Remember, gentlemen, the words of Göring when he said: “If famine is to reign, it will not reign in Germany.”
Secondly I should say to my adversaries if they made such an objection: The Germans and their Nazi leaders wanted the war which they launched, but they had no right to starve other peoples in order to carry out their attempt at world domination. If today they are in a difficult situation, it is the result of their own behavior; and they seem to me to have no right to take recourse to the famous sentence: “I did not want that.”
I am coming to the end of my statement. If you will permit me, gentlemen, I will conclude in two minutes the whole of this presentation by reminding the Tribunal in a few words what the premeditated crime was, of which the German leaders have been accused, from the economic point of view.
The application of racial and living space theories was bound to engender an economic situation which could not be solved and force the Nazi leaders to war.
In a modern society because of the division of labor, of its concentration, and of its scientific organization, the concept of national capital takes on more and more a primary importance, whatever may be the social principles of its distribution between nationals, or its possession in all or in part by states.

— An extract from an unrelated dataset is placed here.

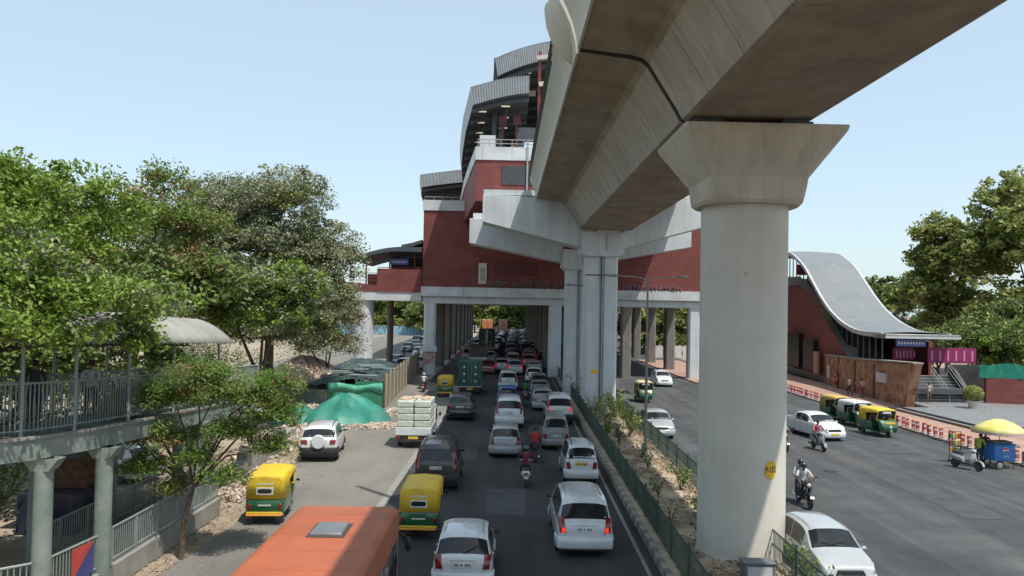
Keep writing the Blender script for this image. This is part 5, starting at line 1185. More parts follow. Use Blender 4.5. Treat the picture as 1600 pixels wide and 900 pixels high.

Now, a national capital, public or private, is constituted by the joint effort of the labor and the savings of successive generations.
Saving, or the putting into reserve of the products of labor as a result of deprivations freely consented to, must exist in proportion to the needs of the concentration of the industrial enterprises of the country.
In Germany, a country highly-industrialized, this equilibrium did not exist. In fact, the expenditures, private or public, of that country surpassed its means; saving was insufficient. The establishment of a system of obligatory savings was formulated only through the creation of new taxes and has never replaced true savings.
As a result of the war of 1914-1918, after having freed herself of the burden of reparations (and I must point out that two-thirds of the sum remained charged to France as far as this country is concerned), Germany, who had established her gold reserve in 1926, began a policy of foreign loans and spent without counting the cost. Finding it impossible to keep her agreements, she found no more creditors.
After Hitler’s accession to power her policy became more definite. She isolated herself in a closed economic system, utilizing all her resources for the preparation of a war which would permit her, or at least that is what she hoped, to take through force the property of her western neighbors and then to turn against the Soviet Union in the hope of exploiting, for her profit, the immense wealth of that great country. It is the application of the theories formulated in Mein Kampf, which had as a corollary the enslavement and then the extermination of the populations of conquered countries.